Several companies have already announced support for it, including Sorenson, who even has a VP8 Video Encoding with Squeeze 6.5 Beta: Video Tutorial.

But not everyone is so enthusiastic; when asked what he thought about it, Apple's Steve Jobs merely sent a link to an article by Jason Garrett-Glaser, a developer working on the x264 open source project (an H.264 encoder). Garrett-Glaser may be biased, but his article seems well reasoned (which means it's more technical than I can really understand.) He notes:
Overall, VP8 appears to be significantly weaker than H.264 compression-wise. The primary weaknesses mentioned above are the lack of proper adaptive quantization, lack of B-frames, lack of an 8×8 transform, and non-adaptive loop filter. With this in mind, I expect VP8 to be more comparable to VC-1 or H.264 Baseline Profile than with H.264. Of course, this is still significantly better than Theora, and in my tests it beats Dirac quite handily as well.
Which might be okay if, you know, we don't have to pay for it. But even that hope might be too much to wish for, as Garrett-Glaser notes:
Finally, the problem of patents appears to be rearing its ugly head again. VP8 is simply way too similar to H.264: a pithy, if slightly inaccurate, description of VP8 would be “H.264 Baseline Profile with a better entropy coder”. Though I am not a lawyer, I simply cannot believe that they will be able to get away with this, especially in today’s overly litigious day and age.
And MPEG-LA, the consortium that controls H.264 video standard seems to agree. They are already looking at "creating a patent pool license for VP8."
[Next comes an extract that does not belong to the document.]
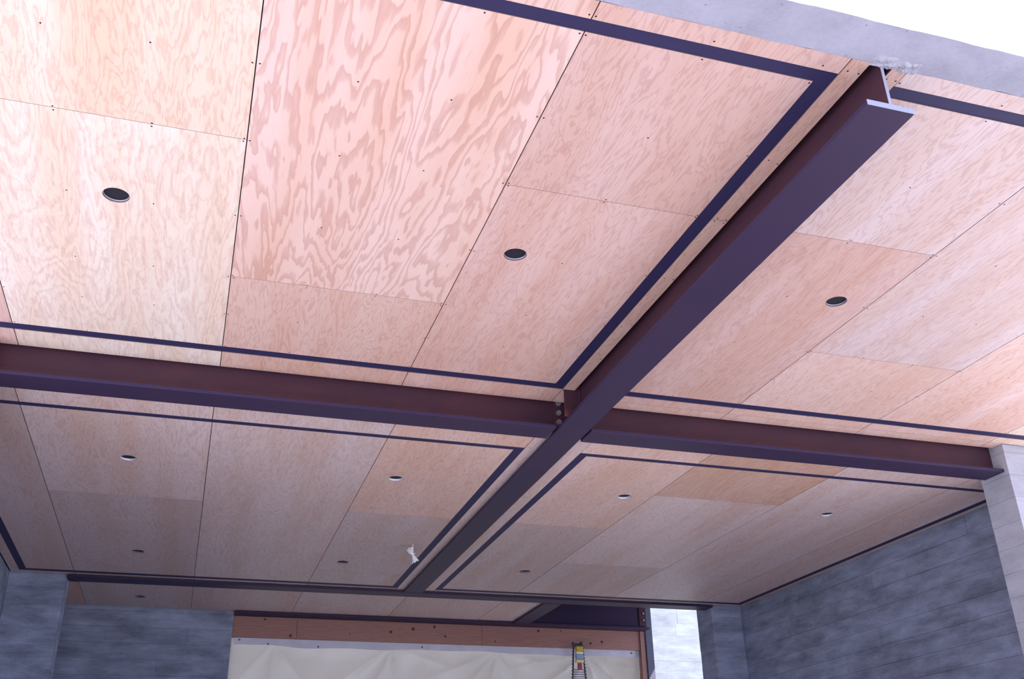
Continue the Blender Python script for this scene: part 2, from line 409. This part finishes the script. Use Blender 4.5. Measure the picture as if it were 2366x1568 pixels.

In the mean time, what should we do? Well, nothing. Sure Google owns YouTube, so don't be surprised if they move YouTube to V8, but you'll still be able to upload in H.264 or any other format. Let's not forget; as the owner of YouTube, Google may be the entity that's on the biggest hook for H.264 royalties, so their reasons for pushing another video format may be less than altruistic.

Oddly enough, I was reading a forum yesterday and someone wrote that "H.264 will become just an acquisition format" which - if true - is rather funny. H.264 was developed as a distribution format, not an acquisition one, and was only grudgingly adopted as a legitimate acquisition format as it was adopted by more and more low-end - and now prosumer - video cameras. Most serious users would tell you that H.264 isn't the ideal compressor for capture. It'll be ironic if that's all it becomes.